La chica que me auxilia, me dice que ya estoy, y que son dos calles más para allá, y otra a la izquierda. Que ya se ve todo. Pero me ayuda con el mapa del móvil de su edad generacional y sin clases sociales, y como no levanta la cara del móvil y solo quiere que mire ahí, me impaciento y le digo con los brazos y manos si es por ahí, y ella entiende que su ayuda no es suficiente ante un exigente redomado. Casi no hay ni un gracias ni un adiós.
Llego al Hostal. No se ve nada de hostal hasta que no estás con la misma nariz delante del número del portal. Llamo al timbre, y me abre la amable y profesional voz de una joven gestora de hostal.

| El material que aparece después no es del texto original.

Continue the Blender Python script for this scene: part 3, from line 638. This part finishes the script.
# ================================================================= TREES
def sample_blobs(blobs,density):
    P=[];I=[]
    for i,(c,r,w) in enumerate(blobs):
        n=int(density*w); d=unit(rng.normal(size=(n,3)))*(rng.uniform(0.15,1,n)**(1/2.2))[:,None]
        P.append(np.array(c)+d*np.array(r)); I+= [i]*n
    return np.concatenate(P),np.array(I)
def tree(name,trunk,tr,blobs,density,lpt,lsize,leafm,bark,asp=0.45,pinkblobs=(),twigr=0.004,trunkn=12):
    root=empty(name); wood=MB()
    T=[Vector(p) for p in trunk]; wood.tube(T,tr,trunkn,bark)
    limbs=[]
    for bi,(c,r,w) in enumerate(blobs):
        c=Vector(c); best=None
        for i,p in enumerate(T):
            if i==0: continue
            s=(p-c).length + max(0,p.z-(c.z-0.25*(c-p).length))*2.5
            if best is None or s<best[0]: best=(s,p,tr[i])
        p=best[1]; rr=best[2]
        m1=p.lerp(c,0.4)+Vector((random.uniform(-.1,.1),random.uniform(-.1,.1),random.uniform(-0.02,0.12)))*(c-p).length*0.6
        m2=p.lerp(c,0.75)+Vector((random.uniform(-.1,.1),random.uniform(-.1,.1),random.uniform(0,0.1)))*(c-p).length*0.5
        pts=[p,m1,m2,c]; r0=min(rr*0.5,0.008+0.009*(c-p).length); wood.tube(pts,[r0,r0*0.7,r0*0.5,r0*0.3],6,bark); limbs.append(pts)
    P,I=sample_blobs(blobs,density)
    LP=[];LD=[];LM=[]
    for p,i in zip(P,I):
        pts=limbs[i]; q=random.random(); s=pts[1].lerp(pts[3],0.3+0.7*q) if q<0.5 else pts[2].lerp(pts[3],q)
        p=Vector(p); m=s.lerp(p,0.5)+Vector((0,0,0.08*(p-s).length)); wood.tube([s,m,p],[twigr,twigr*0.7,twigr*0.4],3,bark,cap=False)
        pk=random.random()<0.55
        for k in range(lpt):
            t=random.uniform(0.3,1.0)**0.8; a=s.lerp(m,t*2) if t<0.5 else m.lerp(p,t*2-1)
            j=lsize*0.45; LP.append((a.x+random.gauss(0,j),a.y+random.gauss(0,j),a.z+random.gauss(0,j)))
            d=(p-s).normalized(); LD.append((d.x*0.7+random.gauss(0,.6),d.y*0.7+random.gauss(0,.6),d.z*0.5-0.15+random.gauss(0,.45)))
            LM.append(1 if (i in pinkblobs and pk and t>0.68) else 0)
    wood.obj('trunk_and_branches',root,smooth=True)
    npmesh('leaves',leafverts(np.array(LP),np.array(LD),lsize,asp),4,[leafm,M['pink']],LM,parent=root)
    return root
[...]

Tiemblo, cuando al subir las escaleras con mis piernas machacadas por el esfuerzo anterior, noto que los escalones son de madera, que se nota el "muec" de romperse, y que me caiga al vacío. Es que parece madera vetusta, caducada, como presa del paso del tiempo o de mi ignorancia. Paso yuyu aunque no pasa nada. La chica me ofrece la modesta habitación sin baño. Me entrega las llaves y me dice que no me preocupe porque no va a haber horarios. Libertad. ¡Utopía! Las piernas llevan la batería al 23%, y aún falta la mitad del día. El descanso debe imponerse. Pero aún no he comido. Bajo y busco un bar. Es, carete. Por lo menos para los que no somos del Centro Motor de la Nación. Semeja universitario. Parece interesante lo que veo e intuyo. Hay ligoteo entre desiguales. Ellas son jóvenes, y ellos están pesadotes tras los últimos licores que les lanzan al exceso. Ellas, se defienden, ríen, y esas cosas.